Wim Schuurmans publiceert zes blogs over de betekenis- en beleveniseconomie. Dit is het tweede deel. Lees hier ook het eerste deel uit de reeks.
Je zou kunnen zeggen dat de betekeniseconomie de volgende fase na de beleveniseconomie is. In de beleveniseconomie stond de beleving en het raken van mensen centraal, in de betekeniseconomie gaat het om de waarde of betekenis die mensen of organisaties toevoegen aan het leven van anderen. Heel simpel gezegd: van het vermaken naar het verrijken. Geven en delen wordt daardoor meer en meer een leidend principe in de maatschappij. De behoefte aan geven en delen komt tot uiting in het gedrag van mensen die online met elkaar verbonden zijn. Zij delen, geven, creëren en werken samen om dingen tot stand te laten komen. Of het nu geld ophalen is voor een medische behandeling van een ziek kind of het samen ontwikkelen van nieuwe diensten, het gebeurt steeds vaker in onlineverbinding. Onderstaand wordt deze ontwikkeling visueel weergegeven.
De overgang naar een nieuwe economie gaat steeds gepaard met een crisis.
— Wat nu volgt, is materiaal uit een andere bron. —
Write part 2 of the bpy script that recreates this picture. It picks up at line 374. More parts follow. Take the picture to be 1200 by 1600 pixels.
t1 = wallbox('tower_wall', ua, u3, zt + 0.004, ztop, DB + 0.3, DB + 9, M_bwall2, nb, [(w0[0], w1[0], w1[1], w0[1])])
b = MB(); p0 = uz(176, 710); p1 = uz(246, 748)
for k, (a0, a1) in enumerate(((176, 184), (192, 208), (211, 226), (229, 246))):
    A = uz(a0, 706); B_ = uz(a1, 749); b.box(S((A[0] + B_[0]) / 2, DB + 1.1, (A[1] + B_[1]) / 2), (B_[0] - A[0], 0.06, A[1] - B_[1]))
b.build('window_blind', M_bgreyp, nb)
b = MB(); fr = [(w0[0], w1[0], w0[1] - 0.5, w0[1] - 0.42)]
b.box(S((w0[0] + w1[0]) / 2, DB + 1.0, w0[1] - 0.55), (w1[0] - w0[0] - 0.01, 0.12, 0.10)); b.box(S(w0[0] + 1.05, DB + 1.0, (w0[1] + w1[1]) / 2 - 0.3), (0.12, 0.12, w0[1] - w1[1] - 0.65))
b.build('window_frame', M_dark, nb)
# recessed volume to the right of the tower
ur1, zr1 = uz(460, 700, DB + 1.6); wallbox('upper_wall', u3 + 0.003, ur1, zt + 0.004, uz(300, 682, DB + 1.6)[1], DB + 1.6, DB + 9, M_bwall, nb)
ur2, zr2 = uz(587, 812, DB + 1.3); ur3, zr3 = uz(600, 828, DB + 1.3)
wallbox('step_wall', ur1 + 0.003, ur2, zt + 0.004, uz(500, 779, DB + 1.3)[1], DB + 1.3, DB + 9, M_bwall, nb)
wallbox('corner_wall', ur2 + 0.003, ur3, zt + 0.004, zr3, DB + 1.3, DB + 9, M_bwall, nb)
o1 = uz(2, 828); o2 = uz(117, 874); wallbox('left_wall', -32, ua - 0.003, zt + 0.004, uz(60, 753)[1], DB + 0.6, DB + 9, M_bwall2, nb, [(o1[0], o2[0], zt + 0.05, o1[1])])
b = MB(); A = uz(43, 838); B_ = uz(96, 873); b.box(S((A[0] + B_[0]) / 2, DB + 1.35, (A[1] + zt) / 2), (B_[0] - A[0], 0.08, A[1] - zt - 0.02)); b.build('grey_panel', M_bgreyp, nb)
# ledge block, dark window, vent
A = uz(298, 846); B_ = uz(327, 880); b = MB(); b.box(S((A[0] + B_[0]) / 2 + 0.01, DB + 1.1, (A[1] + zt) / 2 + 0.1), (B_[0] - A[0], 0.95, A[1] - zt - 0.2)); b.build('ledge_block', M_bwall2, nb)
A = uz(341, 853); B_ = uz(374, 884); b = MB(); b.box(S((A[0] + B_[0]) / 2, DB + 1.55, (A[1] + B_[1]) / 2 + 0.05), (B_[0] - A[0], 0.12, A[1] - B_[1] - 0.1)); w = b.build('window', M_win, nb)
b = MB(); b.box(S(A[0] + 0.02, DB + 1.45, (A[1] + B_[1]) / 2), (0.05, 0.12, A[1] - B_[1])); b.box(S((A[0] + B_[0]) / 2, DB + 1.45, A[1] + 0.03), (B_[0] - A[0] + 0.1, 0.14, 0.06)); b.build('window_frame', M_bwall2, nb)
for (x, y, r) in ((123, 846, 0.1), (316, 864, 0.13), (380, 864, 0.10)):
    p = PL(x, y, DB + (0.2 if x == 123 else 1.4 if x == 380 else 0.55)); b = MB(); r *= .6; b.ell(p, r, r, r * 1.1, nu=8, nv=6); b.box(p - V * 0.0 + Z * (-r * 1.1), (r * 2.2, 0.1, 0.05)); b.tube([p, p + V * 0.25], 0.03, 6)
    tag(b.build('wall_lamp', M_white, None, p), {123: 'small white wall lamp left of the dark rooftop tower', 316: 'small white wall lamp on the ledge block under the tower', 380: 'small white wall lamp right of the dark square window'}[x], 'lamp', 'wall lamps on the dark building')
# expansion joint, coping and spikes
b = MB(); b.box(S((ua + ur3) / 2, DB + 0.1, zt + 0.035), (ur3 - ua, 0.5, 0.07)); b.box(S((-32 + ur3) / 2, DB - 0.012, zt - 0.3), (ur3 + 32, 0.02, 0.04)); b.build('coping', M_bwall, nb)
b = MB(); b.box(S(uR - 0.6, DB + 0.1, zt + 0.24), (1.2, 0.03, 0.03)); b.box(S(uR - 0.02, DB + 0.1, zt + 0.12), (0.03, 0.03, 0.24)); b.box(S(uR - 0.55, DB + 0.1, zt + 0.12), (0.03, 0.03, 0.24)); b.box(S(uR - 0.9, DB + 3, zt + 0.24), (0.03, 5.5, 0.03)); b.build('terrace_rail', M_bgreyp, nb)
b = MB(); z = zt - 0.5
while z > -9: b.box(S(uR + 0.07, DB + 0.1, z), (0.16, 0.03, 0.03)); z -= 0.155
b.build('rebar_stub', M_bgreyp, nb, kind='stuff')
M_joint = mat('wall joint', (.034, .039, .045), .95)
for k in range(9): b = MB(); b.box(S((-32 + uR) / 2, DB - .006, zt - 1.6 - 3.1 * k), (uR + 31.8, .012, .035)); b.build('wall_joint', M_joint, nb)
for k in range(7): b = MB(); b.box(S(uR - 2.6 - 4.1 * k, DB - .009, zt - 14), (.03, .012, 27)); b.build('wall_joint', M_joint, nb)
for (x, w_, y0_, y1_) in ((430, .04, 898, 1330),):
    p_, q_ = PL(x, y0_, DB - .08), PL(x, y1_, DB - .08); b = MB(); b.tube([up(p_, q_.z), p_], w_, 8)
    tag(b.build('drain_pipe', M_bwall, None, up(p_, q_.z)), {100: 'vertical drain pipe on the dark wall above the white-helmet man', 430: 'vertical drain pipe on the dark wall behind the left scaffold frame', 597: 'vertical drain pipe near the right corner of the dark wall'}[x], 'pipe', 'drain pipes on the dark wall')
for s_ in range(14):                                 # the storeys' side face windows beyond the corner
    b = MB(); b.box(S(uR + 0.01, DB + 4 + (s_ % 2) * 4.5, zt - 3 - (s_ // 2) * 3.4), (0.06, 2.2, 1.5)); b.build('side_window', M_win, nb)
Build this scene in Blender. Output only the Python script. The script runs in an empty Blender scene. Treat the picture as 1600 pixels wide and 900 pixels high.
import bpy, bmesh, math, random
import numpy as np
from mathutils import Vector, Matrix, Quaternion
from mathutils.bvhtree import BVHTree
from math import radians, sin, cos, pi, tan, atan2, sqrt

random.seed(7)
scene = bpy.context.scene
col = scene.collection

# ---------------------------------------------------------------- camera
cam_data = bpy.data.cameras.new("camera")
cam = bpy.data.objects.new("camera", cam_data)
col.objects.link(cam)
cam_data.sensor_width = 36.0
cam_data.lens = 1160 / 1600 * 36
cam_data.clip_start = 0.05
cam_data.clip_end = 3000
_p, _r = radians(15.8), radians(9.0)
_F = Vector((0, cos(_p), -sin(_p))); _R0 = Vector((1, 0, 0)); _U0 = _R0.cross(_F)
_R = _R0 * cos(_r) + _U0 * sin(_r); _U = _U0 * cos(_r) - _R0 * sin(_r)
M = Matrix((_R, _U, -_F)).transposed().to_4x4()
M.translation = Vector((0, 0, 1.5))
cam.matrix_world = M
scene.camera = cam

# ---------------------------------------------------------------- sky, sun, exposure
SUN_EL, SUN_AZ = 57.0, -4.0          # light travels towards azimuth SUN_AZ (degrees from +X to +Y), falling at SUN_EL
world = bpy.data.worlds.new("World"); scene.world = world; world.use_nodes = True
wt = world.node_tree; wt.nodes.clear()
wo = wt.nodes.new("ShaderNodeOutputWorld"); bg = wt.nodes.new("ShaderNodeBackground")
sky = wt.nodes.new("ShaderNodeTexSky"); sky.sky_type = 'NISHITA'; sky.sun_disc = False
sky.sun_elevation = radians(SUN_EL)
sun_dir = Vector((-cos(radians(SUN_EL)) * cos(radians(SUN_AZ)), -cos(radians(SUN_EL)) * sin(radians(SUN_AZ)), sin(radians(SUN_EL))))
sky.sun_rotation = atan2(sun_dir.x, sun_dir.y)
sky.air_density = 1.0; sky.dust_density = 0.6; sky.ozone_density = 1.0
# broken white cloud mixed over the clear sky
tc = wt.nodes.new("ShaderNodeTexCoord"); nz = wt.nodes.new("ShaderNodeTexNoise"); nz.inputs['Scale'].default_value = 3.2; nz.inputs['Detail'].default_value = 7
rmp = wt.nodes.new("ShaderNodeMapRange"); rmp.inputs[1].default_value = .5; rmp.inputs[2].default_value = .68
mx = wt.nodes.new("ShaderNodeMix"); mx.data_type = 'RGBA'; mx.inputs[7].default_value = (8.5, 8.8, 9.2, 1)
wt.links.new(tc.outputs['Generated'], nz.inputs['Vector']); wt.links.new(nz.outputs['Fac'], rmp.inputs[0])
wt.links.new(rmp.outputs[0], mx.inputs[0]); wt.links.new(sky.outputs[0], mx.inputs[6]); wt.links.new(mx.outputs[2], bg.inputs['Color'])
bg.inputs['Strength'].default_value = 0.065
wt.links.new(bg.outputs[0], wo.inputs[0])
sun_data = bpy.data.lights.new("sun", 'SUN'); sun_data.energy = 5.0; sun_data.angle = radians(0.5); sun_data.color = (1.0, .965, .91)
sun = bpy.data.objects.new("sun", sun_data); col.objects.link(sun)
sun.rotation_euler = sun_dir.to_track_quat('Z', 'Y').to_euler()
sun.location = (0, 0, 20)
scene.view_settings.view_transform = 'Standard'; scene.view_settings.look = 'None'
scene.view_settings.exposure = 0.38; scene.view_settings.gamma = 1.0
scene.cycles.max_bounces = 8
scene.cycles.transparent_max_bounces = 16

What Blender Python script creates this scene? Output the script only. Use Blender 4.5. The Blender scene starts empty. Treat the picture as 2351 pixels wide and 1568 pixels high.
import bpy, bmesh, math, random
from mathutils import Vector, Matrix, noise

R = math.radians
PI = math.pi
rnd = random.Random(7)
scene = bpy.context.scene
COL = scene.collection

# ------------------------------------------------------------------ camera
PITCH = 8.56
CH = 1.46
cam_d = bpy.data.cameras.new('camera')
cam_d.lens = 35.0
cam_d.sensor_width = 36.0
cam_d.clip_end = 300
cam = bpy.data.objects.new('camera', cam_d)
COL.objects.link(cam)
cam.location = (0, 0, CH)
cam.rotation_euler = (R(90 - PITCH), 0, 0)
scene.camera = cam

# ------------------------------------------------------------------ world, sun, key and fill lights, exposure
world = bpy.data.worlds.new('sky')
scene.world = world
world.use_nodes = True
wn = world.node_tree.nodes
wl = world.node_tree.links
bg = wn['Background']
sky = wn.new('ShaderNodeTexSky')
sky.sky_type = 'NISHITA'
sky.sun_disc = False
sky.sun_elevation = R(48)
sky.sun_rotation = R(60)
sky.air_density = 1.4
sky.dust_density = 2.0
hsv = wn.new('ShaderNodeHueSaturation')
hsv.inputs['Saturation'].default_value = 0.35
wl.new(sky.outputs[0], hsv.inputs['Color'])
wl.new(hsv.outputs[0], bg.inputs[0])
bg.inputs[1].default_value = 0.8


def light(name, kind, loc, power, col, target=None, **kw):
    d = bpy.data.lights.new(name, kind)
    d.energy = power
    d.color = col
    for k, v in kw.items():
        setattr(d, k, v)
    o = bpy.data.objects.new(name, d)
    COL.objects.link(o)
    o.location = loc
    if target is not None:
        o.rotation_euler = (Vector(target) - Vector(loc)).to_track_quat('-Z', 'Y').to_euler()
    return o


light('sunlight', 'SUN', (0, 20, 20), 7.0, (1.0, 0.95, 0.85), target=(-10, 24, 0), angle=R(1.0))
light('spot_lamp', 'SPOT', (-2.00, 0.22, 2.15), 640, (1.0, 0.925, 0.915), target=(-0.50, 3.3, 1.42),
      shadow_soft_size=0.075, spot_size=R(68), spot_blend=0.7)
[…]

Crisis staat ook wel voor verandering. Die verandering is nodig om in een nieuwe economie terecht te komen. We bevinden ons momenteel in de vijfde crisis in tweehonderd jaar tijd. Oude banen en oude verdienmodellen worden versneld afgebroken. Nieuwe verdienmodellen worden versneld opgebouwd.
Als we naar de crisis van de jaren tachtig kijken, bij de overgang van de producten- naar de diensteneconomie, kunnen we dit met een concreet voorbeeld duiden. Waar IBM voor de jaren tachtig zijn geld verdiende met de verkoop van IBM-systemen oftewel producten, veranderde het verdienmodel in het leveren van service ofwel een dienst. De klant ging in verhouding meer betalen voor de installatie, service en onderhoud van het product, dan voor het product zelf.
Een voorbeeld van het verschil tussen de alle economische lagen kunnen we duiden aan de hand van wat je betaalt voor een kop koffie. Bij elke stijging op de ladder van economische waarde gaat de prijs fors omhoog. Verkopers van koffiebonen (grondstof) krijgen omgerekend circa 0,2 eurocent voor een kop koffie, verkopers van een pak filterkoffie (product) krijgen 10 cent voor een kop koffie, in een lunchroom (dienst) betaal je al gauw 2,5 euro voor een kop koffie, op het San Marcoplein in Italië met een mooi uitzicht op een zonnige dag betaal je voor dezelfde kop koffie 15 euro. De klant betaalt niet voor het product of de dienst maar voor de beleving.